En Bourse, le retour de l’Europe ne signifie pas, pour autant, qu’il faut se désengager des actions des États-Unis. C’est pourtant ce qui est en train de se produire au regard de la décollecte observée sur les ETF d’actions américaines. C’est une erreur. À long terme, les actions américaines sont incontournables. L’évolution du segment de la tech américaine depuis mi-janvier prouve sa résilience. Nvidia, qui publie ses résultats le 26 février, s’est complètement remis du choc DeepSeek. Depuis son point bas de janvier, l’action de Nvidia a rebondi de plus de 40%. En outre, l’entreprise pourrait dévoiler ce mois-ci plus d’informations concernant sa stratégie pour les années à venir, ce qui devrait rassurer les investisseurs. Lors du salon CES qui s’est tenu à Las Vegas le mois dernier, son PDG, Jensen Huang, a révélé que ses équipes travaillent d’arrache-pied sur le lien entre IA et robotique. C’est une bonne nouvelle, car c’est la prochaine étape de développement de l’IA. Nvidia est bien positionnée pour prendre ce nouveau tournant.

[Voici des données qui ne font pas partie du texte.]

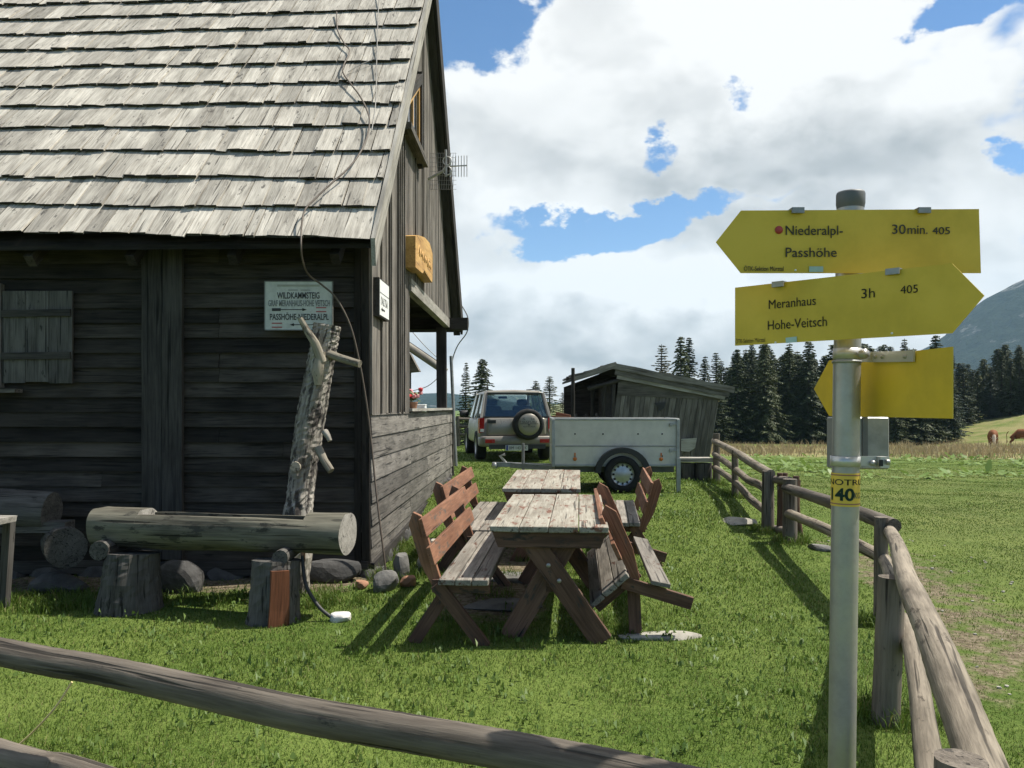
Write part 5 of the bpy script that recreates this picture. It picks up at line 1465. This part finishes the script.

En Bourse, le nouvel équilibre qui semble se dessiner va probablement laisser une plus grande place aux actions européennes, mais cela ne doit pas être au détriment des actions américaines qui, aujourd’hui comme demain, ont toute leur place dans les allocations de portefeuille. On peut le regretter, mais sauf miracle de dernière minute, ce sont les entreprises américaines qui sont les plus aptes à saisir tout le potentiel de la révolution de l’IA. Il n’y a aucun concurrent européen crédible face à Nvidia… ou même face à Meta, Google etc. Pour capter la performance des valeurs technologiques, c’est du côté des actions américaines que ça se passe.